[3D scene scripts]

##############################

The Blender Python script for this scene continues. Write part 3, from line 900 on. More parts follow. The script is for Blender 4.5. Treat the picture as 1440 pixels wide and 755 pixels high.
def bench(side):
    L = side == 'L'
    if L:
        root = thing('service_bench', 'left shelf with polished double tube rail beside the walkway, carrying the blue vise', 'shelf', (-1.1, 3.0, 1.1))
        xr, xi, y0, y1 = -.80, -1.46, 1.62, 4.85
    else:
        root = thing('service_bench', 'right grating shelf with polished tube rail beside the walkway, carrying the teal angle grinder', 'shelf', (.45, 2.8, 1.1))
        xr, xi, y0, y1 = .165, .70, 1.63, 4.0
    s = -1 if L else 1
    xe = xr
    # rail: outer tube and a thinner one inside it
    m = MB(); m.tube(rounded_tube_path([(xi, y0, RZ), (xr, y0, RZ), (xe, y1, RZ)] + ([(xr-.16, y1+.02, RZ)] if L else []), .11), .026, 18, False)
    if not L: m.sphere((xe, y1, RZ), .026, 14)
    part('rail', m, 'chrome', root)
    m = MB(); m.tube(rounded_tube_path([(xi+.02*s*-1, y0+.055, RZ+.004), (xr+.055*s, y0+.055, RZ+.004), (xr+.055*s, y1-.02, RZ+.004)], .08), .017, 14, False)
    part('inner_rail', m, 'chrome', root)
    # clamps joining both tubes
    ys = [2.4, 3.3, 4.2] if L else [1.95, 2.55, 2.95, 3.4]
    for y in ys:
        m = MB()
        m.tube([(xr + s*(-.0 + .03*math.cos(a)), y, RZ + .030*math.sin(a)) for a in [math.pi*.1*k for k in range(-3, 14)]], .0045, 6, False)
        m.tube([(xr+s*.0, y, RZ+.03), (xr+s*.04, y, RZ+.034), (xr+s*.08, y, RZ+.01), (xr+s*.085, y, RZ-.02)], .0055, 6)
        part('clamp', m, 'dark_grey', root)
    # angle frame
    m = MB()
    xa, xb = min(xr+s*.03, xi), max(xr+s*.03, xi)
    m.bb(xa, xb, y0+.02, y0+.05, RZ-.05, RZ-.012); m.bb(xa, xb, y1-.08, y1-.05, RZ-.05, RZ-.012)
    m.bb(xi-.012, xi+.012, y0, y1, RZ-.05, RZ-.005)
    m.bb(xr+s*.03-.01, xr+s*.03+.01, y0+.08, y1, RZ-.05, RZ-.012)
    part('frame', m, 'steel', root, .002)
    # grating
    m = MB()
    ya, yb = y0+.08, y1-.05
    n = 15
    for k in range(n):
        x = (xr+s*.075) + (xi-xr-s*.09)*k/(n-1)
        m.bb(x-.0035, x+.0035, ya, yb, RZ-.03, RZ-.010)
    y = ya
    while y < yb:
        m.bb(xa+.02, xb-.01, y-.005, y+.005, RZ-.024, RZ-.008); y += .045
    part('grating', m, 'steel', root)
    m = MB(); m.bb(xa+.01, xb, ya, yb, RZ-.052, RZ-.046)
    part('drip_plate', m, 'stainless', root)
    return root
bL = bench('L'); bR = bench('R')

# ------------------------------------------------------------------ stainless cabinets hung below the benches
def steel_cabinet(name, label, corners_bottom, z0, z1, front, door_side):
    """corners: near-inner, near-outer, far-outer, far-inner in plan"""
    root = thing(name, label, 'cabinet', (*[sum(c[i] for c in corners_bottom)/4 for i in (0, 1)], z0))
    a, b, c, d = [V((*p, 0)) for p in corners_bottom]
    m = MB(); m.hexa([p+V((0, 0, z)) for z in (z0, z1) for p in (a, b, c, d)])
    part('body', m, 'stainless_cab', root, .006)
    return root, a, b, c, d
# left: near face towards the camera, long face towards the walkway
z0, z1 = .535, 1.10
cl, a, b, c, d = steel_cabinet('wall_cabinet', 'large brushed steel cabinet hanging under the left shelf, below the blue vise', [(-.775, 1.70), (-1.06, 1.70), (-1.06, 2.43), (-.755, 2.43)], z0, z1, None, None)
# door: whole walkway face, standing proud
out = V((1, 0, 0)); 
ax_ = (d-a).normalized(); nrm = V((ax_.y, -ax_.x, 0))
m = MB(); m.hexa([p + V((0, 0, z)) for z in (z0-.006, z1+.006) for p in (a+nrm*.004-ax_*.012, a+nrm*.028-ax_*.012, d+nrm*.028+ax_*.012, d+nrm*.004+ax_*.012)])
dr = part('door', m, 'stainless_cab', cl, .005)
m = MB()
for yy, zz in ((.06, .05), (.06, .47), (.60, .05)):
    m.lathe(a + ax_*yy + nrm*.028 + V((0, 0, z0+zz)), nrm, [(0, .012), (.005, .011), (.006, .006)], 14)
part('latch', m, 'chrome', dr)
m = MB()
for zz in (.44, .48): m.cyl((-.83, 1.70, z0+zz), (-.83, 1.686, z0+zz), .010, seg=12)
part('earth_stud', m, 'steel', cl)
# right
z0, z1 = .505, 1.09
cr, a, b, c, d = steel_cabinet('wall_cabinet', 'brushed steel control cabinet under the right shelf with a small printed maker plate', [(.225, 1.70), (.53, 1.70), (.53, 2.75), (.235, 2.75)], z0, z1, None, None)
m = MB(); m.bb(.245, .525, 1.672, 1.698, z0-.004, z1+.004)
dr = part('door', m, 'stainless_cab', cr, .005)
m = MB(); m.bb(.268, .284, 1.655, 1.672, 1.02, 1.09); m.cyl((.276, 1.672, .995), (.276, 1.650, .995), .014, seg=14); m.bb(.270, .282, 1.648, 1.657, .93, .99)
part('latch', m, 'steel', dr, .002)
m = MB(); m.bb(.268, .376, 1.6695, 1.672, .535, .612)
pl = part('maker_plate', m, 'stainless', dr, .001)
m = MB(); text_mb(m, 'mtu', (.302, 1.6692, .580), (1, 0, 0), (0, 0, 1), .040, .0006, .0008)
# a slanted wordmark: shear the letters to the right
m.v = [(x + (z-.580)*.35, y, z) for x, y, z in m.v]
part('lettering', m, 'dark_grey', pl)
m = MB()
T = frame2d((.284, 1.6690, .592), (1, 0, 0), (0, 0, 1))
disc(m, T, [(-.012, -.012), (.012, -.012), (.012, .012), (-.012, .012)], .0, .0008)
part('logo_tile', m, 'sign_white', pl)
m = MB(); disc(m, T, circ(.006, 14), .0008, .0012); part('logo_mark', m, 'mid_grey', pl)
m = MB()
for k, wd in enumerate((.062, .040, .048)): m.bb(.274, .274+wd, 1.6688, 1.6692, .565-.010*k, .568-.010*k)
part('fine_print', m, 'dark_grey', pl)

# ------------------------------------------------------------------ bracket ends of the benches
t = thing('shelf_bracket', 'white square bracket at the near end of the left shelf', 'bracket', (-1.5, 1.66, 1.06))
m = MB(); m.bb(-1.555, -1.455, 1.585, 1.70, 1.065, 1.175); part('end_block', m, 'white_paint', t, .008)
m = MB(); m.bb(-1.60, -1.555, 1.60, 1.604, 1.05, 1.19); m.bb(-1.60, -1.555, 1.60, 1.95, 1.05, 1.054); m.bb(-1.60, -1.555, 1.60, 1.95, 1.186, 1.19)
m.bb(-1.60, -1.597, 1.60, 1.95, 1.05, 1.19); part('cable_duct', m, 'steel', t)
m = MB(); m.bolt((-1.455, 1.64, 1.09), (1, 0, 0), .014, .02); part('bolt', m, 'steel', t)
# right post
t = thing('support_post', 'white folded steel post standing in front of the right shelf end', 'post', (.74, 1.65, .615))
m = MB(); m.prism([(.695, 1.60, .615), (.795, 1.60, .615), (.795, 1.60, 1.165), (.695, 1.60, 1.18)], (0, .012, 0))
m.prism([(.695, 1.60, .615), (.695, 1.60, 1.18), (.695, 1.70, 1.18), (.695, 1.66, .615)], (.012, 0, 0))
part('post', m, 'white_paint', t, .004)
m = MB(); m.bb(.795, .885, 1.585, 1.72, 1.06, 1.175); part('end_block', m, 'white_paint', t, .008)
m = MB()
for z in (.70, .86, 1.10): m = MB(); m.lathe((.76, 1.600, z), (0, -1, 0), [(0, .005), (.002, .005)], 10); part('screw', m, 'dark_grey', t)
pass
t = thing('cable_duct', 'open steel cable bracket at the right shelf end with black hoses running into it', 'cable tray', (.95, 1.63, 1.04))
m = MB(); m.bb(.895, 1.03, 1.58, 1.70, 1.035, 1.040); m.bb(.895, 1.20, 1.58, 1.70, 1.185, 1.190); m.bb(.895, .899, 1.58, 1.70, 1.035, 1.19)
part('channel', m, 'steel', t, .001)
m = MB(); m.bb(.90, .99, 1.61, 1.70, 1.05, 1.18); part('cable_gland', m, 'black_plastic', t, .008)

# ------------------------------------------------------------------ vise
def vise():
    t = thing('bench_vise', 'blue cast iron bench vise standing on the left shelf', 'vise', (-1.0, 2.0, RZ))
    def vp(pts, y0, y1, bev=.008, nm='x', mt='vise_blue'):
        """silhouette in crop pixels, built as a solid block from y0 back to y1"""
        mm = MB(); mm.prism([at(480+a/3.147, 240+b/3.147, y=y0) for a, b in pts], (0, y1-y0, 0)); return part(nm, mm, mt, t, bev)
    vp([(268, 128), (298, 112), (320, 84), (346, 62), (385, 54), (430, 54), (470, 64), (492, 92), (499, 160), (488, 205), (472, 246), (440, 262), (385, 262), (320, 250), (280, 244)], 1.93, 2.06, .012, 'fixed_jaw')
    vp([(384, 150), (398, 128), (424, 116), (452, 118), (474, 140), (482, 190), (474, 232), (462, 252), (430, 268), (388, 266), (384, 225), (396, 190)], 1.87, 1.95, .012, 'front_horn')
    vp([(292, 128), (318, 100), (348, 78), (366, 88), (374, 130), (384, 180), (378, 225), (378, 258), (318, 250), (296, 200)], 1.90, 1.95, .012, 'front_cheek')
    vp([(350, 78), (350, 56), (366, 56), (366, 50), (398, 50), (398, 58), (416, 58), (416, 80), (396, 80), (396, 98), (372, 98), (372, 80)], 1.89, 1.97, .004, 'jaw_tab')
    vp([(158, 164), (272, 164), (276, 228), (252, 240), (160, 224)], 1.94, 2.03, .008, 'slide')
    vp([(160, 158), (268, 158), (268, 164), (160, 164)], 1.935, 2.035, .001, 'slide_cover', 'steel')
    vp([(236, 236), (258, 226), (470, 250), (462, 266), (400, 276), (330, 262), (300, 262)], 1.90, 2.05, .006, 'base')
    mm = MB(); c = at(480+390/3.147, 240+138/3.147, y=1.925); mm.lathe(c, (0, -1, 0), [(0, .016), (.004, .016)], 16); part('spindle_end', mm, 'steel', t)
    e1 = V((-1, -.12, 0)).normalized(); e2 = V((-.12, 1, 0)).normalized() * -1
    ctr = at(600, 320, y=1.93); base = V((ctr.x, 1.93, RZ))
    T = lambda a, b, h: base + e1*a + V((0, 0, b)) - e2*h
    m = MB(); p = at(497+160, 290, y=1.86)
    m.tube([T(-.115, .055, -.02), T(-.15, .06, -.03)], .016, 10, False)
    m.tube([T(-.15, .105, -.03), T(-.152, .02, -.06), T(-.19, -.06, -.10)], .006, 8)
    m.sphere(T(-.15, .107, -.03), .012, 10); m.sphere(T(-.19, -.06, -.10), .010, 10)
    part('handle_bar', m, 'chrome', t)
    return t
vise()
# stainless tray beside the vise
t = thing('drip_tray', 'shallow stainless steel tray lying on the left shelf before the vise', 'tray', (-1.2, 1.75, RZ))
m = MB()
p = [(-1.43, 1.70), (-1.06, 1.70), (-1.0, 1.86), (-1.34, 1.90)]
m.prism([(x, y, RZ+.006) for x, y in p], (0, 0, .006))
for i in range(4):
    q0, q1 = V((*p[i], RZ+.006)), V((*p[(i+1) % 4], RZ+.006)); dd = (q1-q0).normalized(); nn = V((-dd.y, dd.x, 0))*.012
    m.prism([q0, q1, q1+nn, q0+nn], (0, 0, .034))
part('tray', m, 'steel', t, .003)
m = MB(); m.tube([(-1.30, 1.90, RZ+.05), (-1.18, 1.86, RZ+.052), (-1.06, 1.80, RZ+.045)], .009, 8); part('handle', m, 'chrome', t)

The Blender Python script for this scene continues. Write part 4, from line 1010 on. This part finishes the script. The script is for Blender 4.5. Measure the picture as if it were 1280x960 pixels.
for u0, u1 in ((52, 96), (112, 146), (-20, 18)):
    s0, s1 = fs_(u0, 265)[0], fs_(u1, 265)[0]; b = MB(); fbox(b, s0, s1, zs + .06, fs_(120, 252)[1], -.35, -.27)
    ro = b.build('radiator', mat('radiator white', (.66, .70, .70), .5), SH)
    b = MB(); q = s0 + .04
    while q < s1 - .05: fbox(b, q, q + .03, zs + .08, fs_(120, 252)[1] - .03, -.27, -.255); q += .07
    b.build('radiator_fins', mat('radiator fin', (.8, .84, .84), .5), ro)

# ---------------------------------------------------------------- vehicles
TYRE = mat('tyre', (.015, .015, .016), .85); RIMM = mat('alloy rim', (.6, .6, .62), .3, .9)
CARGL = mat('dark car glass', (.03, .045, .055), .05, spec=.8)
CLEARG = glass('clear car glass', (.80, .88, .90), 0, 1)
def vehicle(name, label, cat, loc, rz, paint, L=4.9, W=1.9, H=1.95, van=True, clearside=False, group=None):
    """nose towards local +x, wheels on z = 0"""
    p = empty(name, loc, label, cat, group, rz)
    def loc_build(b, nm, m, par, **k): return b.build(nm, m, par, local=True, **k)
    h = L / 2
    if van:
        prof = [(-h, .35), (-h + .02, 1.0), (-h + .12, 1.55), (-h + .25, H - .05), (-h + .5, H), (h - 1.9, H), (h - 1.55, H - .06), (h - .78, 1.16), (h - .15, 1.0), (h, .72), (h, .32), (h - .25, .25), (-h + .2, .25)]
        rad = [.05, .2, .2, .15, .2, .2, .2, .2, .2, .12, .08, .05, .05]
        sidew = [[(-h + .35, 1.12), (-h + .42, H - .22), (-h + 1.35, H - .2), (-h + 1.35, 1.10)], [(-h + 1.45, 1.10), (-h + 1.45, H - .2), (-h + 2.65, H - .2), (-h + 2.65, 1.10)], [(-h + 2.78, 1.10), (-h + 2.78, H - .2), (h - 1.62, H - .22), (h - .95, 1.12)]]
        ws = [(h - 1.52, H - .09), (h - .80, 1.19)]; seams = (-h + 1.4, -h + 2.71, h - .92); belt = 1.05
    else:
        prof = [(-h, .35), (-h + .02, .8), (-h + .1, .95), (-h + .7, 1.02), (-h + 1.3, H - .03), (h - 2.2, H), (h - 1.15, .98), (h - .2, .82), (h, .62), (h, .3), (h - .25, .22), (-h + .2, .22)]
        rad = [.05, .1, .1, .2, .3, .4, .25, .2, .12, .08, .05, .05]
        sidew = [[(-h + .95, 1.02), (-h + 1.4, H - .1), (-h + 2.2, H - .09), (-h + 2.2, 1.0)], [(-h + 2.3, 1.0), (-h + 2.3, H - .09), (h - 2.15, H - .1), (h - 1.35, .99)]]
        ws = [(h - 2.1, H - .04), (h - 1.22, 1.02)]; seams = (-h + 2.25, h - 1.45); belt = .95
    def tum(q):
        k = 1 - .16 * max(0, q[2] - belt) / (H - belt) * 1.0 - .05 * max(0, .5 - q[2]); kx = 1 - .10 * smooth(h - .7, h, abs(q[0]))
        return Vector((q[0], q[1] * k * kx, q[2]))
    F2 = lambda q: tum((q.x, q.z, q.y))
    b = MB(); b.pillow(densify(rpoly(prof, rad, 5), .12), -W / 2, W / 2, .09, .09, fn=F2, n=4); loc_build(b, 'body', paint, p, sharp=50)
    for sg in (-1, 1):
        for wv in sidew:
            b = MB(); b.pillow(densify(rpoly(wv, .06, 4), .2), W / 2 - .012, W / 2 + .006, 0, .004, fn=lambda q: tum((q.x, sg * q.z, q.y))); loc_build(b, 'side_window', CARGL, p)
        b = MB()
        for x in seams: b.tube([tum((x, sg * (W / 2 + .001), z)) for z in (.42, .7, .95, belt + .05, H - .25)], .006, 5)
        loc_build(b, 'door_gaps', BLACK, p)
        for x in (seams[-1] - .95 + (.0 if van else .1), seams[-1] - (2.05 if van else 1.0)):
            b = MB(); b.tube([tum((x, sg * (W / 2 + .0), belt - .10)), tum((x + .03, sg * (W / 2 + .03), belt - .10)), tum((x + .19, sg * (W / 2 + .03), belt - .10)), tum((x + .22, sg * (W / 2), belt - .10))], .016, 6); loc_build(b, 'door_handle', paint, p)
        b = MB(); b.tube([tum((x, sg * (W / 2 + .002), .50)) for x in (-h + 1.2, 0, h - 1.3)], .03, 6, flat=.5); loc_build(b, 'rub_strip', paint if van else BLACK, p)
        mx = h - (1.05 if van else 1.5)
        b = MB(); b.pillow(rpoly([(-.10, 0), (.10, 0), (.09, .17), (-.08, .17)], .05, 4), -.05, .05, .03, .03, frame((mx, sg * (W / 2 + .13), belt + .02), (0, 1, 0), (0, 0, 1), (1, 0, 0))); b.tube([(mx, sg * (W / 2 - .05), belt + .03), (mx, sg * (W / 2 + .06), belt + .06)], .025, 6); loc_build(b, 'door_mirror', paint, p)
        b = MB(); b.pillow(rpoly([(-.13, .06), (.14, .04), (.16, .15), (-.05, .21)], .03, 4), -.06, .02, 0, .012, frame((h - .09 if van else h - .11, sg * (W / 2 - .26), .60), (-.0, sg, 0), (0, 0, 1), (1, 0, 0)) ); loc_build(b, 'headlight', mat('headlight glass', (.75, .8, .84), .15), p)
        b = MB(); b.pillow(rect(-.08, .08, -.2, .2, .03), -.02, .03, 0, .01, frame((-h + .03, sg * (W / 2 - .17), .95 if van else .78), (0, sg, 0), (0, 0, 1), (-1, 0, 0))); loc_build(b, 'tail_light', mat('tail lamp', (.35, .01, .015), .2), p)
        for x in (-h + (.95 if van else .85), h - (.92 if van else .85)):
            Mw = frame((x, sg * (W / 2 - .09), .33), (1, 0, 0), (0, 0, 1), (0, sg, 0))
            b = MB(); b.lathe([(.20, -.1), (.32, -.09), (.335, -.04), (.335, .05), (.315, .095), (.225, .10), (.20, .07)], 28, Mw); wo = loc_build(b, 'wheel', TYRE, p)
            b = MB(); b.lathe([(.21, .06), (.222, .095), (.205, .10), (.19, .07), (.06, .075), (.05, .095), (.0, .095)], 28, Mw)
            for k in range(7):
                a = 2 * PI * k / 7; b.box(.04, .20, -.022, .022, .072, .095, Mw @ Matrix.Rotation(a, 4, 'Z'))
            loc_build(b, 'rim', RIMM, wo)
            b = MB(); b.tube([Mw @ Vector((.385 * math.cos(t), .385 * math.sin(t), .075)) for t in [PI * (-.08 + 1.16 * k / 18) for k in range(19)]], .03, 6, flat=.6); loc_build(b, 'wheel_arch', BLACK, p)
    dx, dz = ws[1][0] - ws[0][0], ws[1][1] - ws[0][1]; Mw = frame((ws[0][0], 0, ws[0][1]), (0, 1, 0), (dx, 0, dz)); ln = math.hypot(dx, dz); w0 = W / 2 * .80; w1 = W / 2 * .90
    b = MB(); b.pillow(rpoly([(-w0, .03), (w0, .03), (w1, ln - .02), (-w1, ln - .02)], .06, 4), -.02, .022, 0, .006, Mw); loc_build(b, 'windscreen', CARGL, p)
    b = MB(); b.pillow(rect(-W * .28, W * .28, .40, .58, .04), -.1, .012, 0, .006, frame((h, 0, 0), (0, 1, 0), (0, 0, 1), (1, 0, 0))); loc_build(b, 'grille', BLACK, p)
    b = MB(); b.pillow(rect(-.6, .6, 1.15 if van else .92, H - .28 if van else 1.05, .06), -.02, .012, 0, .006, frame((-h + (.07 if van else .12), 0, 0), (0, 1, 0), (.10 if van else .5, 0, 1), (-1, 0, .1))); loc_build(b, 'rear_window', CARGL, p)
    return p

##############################

» EXERCISE REQUIREMENTS: Begin with the line containing "were 1280x960 pixels." and end with the line containing "(.8, .84, .84), .5), ro)"; repeat every line from start to finish exactly, and nothing outside them.

» TASK ANSWER:
The Blender Python script for this scene continues. Write part 4, from line 1010 on. This part finishes the script. The script is for Blender 4.5. Measure the picture as if it were 1280x960 pixels.
for u0, u1 in ((52, 96), (112, 146), (-20, 18)):
    s0, s1 = fs_(u0, 265)[0], fs_(u1, 265)[0]; b = MB(); fbox(b, s0, s1, zs + .06, fs_(120, 252)[1], -.35, -.27)
    ro = b.build('radiator', mat('radiator white', (.66, .70, .70), .5), SH)
    b = MB(); q = s0 + .04
    while q < s1 - .05: fbox(b, q, q + .03, zs + .08, fs_(120, 252)[1] - .03, -.27, -.255); q += .07
    b.build('radiator_fins', mat('radiator fin', (.8, .84, .84), .5), ro)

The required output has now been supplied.